Manifest Destiny is an entry into Ludum Dare, a regular online video game jam wherein participants take on a challenge to create a game alone or with a team in 72 hours. Go ahead, fire it up and have a play and then come back.

Screen Shot 2015-10-10 at 11.48.16 AM

This entry was made by Tara Copplestone and Matt Sanders and is described as “a ‘hack n slash’ with a twist.” The name, Manifest Destiny, is an expansionist impulse to conquer, to colonize, one that is associated with the spread of white settlers across the continental United States in the 19th century.

Screen Shot 2015-10-10 at 11.51.13 AM

You are a towering figure with a cape, crushing tiny people and structures in your path, getting more points for your efficient destruction. And you have a trail of blood behind you. Sounds pretty accurate, right?

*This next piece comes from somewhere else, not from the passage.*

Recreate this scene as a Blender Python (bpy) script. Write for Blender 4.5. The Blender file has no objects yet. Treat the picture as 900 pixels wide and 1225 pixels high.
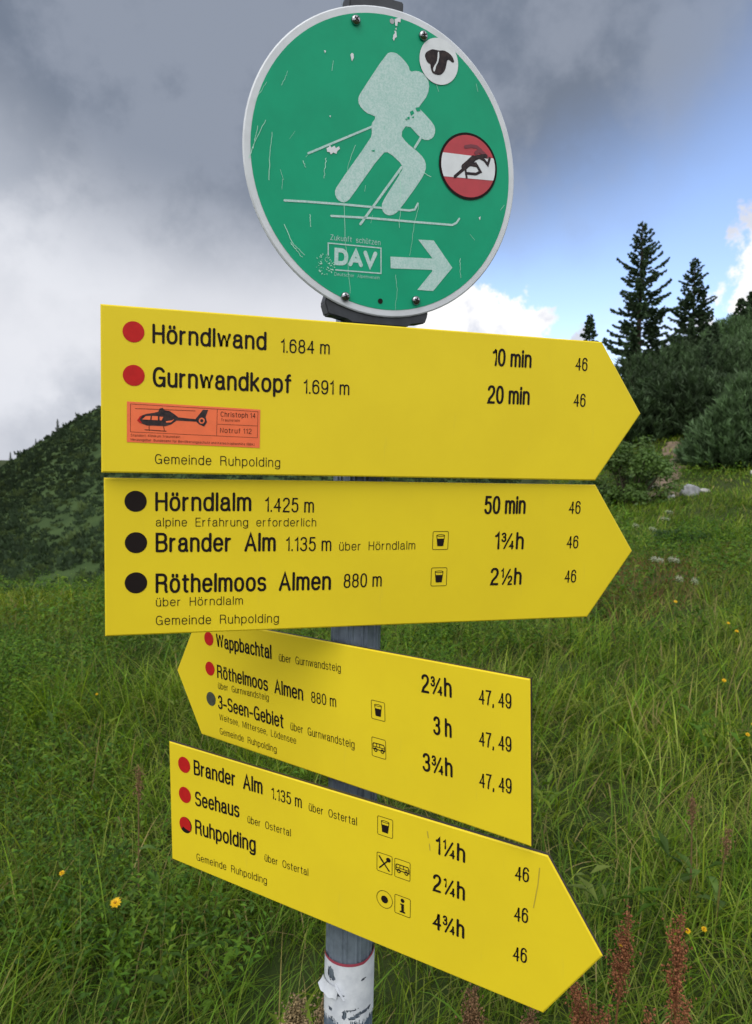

The game goes through four levels with different reconstructed cartoon landscapes, each corresponding to a season. You gain points and you gain dominion, partly represented by the devil horns that point out of your head. You also destroy structures and people with death spikes that come out of the ground. It’s not terribly subtle, but neither was Columbus.

Manifest Destiny is an incredibly detailed game for a 72 hour game jam. The music, upbeat but still slightly sinister, turns dire when you find out the truth of it all.

Screen Shot 2015-10-10 at 11.52.46 AM

I tried to play the game a few different ways. Yes, first I blew up all of the structures and people, then I tried just exploring without destruction. Finally I just stood there, and waited through the levels. The result was the same. In this last play-through where I stood and didn’t do anything, I noticed that the small people were at first running toward you, then milling around, then finally would run away from you.

The result is the same in each case–perhaps the only way to win is not to play at all. Though this message might have been reinforced by a different result if the character just choose to do nothing.

A “Learn More” button on the final screen points toward the EUROTAST webpage, which is a slightly unwieldy match, though appreciated. It did make me think that we need more in-depth online resources that are easy to point to that are arranged around current issues. What does archaeology have to teach us about state oppression? What does anthropological study have to say about forms of marriage?

Manifest Destiny is a creative, appreciated intervention that explores game conventions to highlight historic injustices.